Emanetinize hiç ihanet etmedik. Sonuna kadar da ihanet etmeyeceğiz. İnanınız, müzakerelerimiz kıran kırana geçiyor, her kelimenin üzerinde duruluyor. O nedenle hiçbir soruşturmada ve verdiğimiz hiçbir kararda eleştirdiğimiz kişilere benzemek istemiyoruz. Aynı çizgi korunacak. Yargının çökertilmesine izin vermeyeceğiz. Yargının çökertilmesi, devletin çökertilmesidir, onun bilincindeyiz.”
x x x
Taha Akyol ve aynı kafadaki yazarlar her fırsatta, her vesileyle yargının önemini vurguluyor. Daha iyi bir yargı için eleştiri ve öneriler dile getiriyor. Ne var ki bunlar çoğu zaman bilinçli veya bilinçsiz şekilde eksik bilgiye dayandırılıyor. Sadece hükümetin yargıya müdahalelerinden dem vuruluyor ve yargının karşılaştığı tek problemin bu olduğu söyleniyor.
Oysa alandaki durum daha karmaşık. Yargı eskiden beridir bağımsızlık ve tarafsızlık özürlü. Bunda yürütme organının müdahaleleri kadar devlet iktidarının müdahaleleri ve yargıya egemen olan zihniyet de etkili. Ayrıca, HSYK yetkilileri tarafından defalarca belgelerle açıklandığı üzere yargı içindeki bir illegal yapılanma da bağımsızlık ve tarafsızlığı alenen çiğnemekte.
Bu durumda sopayı sadece hükümete sallamak hem yanlış hem de zararlı. Taha Akyol gibi yazarlara ısrarla basit bir soru yöneltiyor ama nedense hiç cevap alamıyorum. Tekrar sorayım: Yargı içinde bir Cemaat yapılanması var mı yok mu? Böyle bir yapılanma adaletin tecellisine engel olur mu olmaz mı? Varlığı pek çok olayla kanıtlanan bu yapılanma nasıl tasfiye edilecek? Hükümete ve parlamenter sistemde olduğumuza göre hükümetin kontrol ettiği yasamaya bu konuda bir görev düşer mi düşmez mi? Takip edilen yoldan daha etkili bir yol var mıdır? Varsa nedir? Allah aşkına bu hususlarda ne düşündüğünüzü açıklayın ki aydınlanalım ve umutlanalım.
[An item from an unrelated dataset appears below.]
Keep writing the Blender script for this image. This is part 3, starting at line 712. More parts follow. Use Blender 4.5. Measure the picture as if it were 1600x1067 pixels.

Bunu yapmadığınız sürece amacınızın veya davranışınızın niyetlenmemiş sonucunun yargı içindeki paralel devlet yapılanmasını gizlemek veya aklamak olduğu endişesinden kurtulamayacağız.
Değerli yazar, hukukçu, fikir adamı Taha Akyol bey, lütfen ses verin!